These things spoken, the three qualities of generosity, wonderment and curiously and the life long apprenticeship to solitude and being the good friend, are hallmarks of inner work, the art of being a true adult. Amazing that such things are missing from our educational institutions, our work places, our modern lives.


I want to end with the final thing this wise woman said. She spoke of building a cathedral in the forest, yes, this is the fruit of the inner work. Our cities are full and the cathedral are empty, Jung said something like, and I when asked myself to what myth do I live by? and there was a silence... I do not think he was just speaking only about himself but the frontier of human evolution, rolling on the wheel of agriculture industrial technology revolutions to a point where we have no myth to live by, no guiding archetypal framework to orientate us, no maps to help us remember who we are and what we are born to know and do.

I am building a cathedral in a forest. It has been working me and I am guessing you if you are reading this since our brith. Modern culture is falling under its own weight, I am falling, the rambunctious adolescent tribe of conformation consumerism is falling. And with it an opening is happening to be enchanted again.
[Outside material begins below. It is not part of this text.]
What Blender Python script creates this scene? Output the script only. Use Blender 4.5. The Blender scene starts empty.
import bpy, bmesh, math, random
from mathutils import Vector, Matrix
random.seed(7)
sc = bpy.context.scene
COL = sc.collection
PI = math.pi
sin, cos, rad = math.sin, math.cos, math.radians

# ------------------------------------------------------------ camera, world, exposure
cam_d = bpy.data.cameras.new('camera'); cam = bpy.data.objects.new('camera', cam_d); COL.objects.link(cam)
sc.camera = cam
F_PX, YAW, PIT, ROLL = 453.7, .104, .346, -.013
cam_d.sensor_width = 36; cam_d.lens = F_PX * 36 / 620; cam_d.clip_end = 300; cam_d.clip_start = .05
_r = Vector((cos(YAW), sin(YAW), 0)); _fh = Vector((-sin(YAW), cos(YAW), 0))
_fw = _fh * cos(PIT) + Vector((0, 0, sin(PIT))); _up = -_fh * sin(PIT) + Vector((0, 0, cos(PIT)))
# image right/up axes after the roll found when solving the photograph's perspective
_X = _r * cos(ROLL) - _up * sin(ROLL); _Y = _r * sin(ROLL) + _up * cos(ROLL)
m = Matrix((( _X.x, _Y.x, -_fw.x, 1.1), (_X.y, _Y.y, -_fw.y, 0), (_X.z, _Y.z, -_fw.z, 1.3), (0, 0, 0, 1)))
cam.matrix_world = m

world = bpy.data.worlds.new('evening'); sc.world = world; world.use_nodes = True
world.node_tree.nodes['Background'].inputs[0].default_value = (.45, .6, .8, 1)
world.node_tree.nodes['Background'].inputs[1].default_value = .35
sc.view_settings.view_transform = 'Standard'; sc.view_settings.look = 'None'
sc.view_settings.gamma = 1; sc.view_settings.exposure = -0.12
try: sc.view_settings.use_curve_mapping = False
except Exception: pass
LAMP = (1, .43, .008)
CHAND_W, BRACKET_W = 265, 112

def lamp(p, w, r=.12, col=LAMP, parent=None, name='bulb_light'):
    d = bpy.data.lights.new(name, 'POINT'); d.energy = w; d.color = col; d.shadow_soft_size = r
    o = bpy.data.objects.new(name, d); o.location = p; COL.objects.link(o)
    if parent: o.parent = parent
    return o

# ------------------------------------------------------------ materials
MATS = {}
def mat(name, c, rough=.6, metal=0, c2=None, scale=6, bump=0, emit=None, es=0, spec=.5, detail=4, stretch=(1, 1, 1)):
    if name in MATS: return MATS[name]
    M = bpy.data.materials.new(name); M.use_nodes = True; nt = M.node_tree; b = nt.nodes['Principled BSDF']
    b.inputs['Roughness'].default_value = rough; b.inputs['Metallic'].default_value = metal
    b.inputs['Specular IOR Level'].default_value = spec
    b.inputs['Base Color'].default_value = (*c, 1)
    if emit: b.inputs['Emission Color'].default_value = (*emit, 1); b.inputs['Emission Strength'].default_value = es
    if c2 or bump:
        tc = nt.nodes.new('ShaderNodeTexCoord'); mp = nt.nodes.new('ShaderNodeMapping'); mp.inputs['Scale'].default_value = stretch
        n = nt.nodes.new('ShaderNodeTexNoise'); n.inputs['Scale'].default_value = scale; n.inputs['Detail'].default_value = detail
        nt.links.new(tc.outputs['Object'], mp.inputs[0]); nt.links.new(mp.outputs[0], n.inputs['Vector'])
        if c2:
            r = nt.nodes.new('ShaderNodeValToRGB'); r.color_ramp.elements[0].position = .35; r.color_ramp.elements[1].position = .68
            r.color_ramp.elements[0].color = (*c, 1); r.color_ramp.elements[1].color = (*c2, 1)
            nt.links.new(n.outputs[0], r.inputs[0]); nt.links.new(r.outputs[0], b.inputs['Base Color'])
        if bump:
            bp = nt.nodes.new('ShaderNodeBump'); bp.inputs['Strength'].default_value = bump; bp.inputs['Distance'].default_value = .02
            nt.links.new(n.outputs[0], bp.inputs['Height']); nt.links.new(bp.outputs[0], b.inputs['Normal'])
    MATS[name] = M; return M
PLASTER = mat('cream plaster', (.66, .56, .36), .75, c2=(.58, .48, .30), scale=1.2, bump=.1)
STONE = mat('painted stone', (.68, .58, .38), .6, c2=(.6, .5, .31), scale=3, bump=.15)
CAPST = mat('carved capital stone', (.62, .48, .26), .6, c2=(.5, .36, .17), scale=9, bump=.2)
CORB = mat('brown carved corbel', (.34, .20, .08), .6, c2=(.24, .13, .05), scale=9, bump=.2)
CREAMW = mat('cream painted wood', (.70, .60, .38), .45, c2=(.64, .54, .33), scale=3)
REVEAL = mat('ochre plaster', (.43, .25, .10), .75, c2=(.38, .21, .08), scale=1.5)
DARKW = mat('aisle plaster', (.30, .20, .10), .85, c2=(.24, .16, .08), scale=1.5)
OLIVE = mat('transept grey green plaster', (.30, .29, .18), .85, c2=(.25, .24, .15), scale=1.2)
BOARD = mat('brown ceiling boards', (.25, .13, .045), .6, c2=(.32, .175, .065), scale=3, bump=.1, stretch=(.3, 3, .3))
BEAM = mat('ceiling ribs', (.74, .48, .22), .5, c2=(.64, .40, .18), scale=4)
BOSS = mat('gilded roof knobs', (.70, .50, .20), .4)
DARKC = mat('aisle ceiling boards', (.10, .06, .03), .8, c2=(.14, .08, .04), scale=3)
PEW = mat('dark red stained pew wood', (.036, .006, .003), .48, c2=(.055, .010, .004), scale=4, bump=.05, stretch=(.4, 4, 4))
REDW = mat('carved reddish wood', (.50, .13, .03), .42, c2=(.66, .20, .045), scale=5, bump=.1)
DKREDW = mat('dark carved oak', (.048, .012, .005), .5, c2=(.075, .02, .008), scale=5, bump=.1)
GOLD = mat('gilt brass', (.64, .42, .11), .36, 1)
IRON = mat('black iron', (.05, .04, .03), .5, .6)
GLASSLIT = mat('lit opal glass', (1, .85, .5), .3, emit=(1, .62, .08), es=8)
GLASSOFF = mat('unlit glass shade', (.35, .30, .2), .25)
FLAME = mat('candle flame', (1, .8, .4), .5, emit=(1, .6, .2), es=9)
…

The salmon knows where to go, so to the travelling bird, the glow worm, the spider architecture. In fact everything except us humans seems to be tuned to an inner knowing. I project into the lithe swing of the salmon tail that she is whole and fully alive as she threads the dark streams following her instinctive knowing. And I want that too and I know it is here. How did we loss faith in the feeling function, this live wire of instinct, life force? The very thing that knows it way through the labyrinth of a vast evolving wholeness. She tells me of some humans scheming to re-negotiate progress so that the salmon may follow her callings home. If only we can get a scent for the salmon, have it swim in the red veins, enter the chambers of our hearts, be carried on flood of moral imaginings in the dreaming of generations to come. This is not a time to play small.